| Source excerpt |
----------------

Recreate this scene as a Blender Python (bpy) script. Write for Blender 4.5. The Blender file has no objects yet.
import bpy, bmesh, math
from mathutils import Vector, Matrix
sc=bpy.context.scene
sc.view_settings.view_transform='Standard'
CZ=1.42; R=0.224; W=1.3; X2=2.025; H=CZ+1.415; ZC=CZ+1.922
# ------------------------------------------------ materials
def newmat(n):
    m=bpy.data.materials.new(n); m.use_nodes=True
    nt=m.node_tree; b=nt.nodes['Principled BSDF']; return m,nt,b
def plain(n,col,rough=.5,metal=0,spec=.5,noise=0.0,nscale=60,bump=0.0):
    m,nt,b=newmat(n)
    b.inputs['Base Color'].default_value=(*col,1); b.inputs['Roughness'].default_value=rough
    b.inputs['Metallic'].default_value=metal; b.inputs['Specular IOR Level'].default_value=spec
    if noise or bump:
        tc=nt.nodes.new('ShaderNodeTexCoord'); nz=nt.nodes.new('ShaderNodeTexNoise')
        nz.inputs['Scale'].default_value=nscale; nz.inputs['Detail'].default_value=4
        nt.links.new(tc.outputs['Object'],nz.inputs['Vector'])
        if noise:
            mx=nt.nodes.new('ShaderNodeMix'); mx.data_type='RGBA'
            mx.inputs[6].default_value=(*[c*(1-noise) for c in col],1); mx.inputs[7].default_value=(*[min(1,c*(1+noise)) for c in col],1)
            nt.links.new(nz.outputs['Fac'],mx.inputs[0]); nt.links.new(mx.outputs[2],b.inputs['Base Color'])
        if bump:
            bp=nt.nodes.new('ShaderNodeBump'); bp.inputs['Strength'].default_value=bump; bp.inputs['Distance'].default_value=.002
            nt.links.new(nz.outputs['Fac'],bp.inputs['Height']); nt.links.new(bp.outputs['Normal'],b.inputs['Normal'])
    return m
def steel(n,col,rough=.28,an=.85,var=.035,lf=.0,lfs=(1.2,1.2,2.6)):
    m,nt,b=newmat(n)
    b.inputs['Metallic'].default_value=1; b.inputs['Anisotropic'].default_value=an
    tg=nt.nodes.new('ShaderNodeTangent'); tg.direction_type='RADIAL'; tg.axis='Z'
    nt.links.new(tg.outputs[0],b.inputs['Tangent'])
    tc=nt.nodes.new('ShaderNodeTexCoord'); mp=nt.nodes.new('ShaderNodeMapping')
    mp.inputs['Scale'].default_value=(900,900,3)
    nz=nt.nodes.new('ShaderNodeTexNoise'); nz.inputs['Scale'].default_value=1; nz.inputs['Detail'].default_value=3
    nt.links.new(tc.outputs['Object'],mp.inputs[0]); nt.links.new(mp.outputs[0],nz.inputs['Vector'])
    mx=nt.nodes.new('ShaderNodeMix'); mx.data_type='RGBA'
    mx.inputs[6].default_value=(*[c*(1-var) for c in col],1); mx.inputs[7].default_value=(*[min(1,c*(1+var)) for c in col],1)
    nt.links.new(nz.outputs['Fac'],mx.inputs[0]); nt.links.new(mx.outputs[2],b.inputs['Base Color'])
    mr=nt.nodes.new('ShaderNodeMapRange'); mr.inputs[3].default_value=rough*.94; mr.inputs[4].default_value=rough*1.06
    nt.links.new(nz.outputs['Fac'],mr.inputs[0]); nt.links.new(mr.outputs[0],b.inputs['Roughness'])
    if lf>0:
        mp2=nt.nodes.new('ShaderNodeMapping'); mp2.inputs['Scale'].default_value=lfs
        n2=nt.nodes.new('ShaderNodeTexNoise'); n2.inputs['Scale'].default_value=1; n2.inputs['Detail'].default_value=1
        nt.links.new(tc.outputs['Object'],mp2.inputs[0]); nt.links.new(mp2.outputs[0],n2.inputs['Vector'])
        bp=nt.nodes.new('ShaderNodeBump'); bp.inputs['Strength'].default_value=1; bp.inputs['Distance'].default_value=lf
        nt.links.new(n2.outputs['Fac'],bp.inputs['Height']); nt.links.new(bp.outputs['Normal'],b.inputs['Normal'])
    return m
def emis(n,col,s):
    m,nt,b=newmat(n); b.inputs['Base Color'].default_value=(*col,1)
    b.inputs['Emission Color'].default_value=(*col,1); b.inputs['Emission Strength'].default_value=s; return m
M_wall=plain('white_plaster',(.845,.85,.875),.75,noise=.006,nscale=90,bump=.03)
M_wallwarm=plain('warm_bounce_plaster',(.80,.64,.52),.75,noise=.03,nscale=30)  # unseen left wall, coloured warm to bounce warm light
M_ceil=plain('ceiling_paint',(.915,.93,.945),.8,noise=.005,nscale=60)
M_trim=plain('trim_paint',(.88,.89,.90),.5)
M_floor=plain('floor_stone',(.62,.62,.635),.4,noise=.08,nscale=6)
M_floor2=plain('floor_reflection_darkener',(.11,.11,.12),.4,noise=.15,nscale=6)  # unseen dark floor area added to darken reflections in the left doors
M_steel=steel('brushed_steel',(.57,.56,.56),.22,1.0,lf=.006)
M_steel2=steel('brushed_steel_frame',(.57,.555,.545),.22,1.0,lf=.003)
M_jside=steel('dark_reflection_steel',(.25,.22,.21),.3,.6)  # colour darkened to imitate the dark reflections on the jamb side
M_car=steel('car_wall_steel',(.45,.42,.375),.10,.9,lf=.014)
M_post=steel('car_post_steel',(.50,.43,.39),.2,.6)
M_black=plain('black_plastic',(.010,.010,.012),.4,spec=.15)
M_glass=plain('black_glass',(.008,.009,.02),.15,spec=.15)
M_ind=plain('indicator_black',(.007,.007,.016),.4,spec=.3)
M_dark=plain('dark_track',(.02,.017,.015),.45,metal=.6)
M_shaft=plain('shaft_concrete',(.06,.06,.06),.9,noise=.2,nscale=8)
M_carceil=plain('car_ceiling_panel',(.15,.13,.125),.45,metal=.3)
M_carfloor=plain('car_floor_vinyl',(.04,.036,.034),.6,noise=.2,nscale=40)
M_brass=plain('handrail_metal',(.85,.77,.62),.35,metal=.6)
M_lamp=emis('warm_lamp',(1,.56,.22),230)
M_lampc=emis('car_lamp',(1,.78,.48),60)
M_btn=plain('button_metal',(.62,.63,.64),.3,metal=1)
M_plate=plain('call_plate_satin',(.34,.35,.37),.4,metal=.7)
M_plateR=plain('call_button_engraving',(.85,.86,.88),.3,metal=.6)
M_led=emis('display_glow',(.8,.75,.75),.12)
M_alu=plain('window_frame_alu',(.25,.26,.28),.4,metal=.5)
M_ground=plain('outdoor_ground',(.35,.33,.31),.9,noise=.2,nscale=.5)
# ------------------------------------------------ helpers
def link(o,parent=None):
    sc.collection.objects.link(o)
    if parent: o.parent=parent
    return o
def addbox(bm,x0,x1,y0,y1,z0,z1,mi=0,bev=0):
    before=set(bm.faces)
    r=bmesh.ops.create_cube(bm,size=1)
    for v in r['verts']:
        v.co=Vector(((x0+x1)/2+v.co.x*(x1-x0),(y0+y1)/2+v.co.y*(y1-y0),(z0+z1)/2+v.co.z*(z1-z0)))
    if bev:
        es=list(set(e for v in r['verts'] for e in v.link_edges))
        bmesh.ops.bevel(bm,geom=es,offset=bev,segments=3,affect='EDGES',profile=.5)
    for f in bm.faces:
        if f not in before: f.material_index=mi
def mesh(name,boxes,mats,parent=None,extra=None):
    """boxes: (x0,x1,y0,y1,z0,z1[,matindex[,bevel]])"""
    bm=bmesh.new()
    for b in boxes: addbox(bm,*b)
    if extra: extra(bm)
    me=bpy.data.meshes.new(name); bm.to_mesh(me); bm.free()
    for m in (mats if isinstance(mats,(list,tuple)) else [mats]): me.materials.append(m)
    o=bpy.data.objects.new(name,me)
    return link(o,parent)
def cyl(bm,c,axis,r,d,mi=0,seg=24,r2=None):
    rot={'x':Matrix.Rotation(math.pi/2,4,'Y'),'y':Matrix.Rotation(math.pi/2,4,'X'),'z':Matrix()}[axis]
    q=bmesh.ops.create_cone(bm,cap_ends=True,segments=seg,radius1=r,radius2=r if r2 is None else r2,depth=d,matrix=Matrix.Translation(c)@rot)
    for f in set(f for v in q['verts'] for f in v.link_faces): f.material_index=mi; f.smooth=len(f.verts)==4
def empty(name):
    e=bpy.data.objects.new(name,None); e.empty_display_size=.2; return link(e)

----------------

| Description of the task |
Looking at the data above, show all lines where the word "scene" occurs.

| Written answer |
Recreate this scene as a Blender Python (bpy) script. Write for Blender 4.5. The Blender file has no objects yet.
sc=bpy.context.scene